Cops and robber on subclasses of $P_5$-free graphs

TL;DR

This paper investigates the minimum number of cops needed to catch a robber on certain classes of graphs, proving that for ($P_5$, H)-free graphs with specific H, only two cops are sufficient.

Contribution

It establishes that the cop number is at most 2 for a broad class of ($P_5$, H)-free graphs, extending previous bounds and confirming conjectures for these subclasses.

Findings

Cop number of ($P_5$, H)-free graphs is at most 2 for specified H.

Extends bounds on cop number for subclasses of $P_5$-free graphs.

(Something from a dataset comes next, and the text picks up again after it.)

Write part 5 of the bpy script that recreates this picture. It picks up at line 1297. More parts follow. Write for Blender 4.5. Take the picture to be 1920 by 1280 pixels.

Supports Sivaraman's conjecture within these subclasses.

Abstract

The game of cops and robber is a turn based vertex pursuit game played on a connected graph between a team of cops and a single robber. The cops and the robber move alternately along the edges of the graph. We say the team of cops win the game if a cop and the robber are at the same vertex of the graph. The minimum number of cops required to win in each component of a graph is called the cop number of the graph. Sivaraman [Discrete Math. 342(2019), pp. 2306-2307] conjectured that for every $t\geq 5$, the cop number of a connected $P_t$-free graph is at most $t-3$, where $P_t$ denotes a path on $t$~vertices. Turcotte [Discrete Math. 345 (2022), pp. 112660] showed that the cop number of any $2K_2$-free graph is at most $2$, which was earlier conjectured by Sivaraman and Testa. Note that if a connected graph is $2K_2$-free, then it is also $P_5$-free. Liu showed that the cop number of a connected ($P_t$, $H$)-free graph is at most $t-3$, where $H$ is a cycle of length at most $t$ or a claw. So the conjecture of Sivaraman is true for ($P_5$, $H$)-free graphs, where $H$ is a cycle of length at most $5$ or a claw. In this paper, we show that the cop number of a connected ($P_5,H$)-free graph is at most $2$, where $H\in \{C_4$, $C_5$, diamond, paw, $K_4$, $2K_1\cup K_2$, $K_3\cup K_1$, $P_3\cup P_1\}$.